Items from a dataset
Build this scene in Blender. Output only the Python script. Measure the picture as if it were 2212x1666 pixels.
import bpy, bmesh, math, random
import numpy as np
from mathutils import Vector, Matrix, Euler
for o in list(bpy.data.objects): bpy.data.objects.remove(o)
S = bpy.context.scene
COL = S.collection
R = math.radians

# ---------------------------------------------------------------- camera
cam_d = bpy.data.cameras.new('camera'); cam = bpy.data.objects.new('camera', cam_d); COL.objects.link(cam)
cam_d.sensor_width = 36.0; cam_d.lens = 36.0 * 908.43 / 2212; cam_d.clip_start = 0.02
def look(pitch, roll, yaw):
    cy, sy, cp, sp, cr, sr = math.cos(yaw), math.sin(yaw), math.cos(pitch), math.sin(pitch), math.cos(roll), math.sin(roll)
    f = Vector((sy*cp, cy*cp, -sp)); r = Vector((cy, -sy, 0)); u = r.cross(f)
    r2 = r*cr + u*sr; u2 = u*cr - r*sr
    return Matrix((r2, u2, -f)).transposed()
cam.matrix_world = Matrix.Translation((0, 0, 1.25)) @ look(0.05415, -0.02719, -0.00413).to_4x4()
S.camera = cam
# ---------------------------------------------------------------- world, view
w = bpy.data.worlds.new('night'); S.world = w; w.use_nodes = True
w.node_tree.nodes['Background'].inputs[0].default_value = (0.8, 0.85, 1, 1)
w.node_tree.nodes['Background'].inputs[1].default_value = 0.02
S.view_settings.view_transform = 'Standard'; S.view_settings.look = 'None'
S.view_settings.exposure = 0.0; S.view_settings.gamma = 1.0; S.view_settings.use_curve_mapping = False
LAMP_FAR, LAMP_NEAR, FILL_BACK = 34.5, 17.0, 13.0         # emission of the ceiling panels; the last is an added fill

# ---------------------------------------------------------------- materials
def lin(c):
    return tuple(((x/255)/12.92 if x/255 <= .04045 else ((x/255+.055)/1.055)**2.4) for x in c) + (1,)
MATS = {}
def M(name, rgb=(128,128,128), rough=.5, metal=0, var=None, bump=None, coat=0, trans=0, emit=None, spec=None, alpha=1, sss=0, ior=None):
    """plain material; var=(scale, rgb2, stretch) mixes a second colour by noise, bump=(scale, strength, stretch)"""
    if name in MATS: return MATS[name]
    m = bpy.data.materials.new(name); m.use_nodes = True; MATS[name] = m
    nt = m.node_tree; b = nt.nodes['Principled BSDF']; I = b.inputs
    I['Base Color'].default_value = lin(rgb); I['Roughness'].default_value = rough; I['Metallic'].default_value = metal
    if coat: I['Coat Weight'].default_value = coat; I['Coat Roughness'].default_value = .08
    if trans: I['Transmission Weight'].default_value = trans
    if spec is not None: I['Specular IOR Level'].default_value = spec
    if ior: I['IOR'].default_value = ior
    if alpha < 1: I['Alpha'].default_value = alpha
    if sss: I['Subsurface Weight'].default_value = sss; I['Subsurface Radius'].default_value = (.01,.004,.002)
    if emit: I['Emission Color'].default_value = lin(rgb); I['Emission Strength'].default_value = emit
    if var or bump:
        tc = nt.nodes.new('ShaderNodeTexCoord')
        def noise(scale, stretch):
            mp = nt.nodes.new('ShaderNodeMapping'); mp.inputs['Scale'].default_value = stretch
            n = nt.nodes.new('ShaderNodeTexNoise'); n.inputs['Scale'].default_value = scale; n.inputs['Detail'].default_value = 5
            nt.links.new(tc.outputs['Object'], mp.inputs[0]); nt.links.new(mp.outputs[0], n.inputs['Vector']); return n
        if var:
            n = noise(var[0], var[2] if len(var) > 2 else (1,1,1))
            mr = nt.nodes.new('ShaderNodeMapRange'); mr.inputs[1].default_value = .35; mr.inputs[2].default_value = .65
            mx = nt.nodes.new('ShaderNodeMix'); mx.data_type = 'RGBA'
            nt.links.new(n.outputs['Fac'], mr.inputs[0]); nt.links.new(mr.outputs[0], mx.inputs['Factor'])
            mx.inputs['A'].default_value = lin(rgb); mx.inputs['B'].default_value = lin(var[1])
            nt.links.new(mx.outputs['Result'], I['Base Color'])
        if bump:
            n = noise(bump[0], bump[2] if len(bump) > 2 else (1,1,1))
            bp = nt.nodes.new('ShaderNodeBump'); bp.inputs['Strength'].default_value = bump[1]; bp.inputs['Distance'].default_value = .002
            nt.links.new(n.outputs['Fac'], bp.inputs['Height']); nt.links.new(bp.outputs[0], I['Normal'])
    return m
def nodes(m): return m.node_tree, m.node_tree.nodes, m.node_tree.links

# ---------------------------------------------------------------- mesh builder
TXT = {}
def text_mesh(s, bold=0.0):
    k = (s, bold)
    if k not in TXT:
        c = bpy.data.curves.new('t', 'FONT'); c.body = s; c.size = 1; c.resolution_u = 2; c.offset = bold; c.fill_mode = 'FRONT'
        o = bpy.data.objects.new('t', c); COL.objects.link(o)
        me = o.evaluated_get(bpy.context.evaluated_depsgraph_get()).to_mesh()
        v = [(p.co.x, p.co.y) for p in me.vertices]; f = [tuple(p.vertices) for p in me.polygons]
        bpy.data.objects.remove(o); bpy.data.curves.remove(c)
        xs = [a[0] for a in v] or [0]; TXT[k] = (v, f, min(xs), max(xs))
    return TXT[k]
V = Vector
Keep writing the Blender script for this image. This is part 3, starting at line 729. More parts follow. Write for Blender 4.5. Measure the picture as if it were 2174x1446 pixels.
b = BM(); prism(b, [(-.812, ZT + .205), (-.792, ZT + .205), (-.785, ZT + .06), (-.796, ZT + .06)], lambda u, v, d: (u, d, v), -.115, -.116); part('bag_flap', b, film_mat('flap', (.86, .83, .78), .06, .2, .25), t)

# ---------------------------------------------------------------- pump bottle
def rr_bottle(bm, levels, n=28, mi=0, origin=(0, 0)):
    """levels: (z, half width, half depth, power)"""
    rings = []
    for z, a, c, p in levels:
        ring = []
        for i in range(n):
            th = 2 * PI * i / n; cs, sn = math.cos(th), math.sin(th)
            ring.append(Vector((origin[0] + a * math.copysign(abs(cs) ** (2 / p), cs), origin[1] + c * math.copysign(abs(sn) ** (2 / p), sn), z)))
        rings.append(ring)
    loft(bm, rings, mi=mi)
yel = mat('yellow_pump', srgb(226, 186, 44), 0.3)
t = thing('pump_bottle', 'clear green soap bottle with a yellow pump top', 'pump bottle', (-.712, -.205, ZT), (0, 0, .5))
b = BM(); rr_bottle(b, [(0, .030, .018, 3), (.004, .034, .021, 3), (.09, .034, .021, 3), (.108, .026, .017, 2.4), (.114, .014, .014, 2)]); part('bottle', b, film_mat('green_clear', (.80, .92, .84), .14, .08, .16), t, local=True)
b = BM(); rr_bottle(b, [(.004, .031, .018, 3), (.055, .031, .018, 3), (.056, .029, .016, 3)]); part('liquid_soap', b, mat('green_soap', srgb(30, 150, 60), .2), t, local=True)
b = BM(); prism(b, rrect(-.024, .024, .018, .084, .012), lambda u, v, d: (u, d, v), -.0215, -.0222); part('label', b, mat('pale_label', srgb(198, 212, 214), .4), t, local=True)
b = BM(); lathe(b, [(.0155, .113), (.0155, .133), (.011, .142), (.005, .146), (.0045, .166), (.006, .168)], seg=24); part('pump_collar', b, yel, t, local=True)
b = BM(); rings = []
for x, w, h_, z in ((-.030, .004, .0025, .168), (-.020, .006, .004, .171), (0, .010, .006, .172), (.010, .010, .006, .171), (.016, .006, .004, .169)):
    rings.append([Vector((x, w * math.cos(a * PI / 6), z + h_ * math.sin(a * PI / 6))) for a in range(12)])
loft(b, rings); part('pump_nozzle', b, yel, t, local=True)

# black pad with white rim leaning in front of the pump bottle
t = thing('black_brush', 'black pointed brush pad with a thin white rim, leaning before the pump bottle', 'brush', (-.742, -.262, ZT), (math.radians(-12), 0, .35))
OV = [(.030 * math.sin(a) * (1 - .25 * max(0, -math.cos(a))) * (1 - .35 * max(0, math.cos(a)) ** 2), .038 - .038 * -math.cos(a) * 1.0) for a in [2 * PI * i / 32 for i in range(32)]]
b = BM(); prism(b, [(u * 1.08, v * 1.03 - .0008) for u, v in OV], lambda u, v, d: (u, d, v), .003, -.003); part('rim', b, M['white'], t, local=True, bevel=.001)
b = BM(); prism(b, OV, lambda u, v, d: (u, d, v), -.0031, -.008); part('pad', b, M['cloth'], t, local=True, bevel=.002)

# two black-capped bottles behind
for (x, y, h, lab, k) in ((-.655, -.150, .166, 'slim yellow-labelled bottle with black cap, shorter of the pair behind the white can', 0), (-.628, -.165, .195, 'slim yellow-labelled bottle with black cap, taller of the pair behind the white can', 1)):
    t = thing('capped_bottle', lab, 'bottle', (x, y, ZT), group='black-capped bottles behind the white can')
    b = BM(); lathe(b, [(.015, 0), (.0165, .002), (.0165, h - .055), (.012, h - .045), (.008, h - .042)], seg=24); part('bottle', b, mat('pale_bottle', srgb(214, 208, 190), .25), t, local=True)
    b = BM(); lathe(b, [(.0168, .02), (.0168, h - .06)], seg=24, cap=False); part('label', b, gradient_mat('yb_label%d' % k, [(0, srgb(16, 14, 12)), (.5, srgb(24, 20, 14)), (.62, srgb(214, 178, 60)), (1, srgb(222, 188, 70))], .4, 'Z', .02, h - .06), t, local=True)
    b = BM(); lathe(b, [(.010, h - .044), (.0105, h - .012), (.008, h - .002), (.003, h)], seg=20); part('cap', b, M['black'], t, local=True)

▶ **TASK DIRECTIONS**
Retype only the lines running from the top of the listing to the line that holds "R = math.radians", both ends included.

▶ **CORRECT OUTPUT**
Build this scene in Blender. Output only the Python script. Measure the picture as if it were 2212x1666 pixels.
import bpy, bmesh, math, random
import numpy as np
from mathutils import Vector, Matrix, Euler
for o in list(bpy.data.objects): bpy.data.objects.remove(o)
S = bpy.context.scene
COL = S.collection
R = math.radians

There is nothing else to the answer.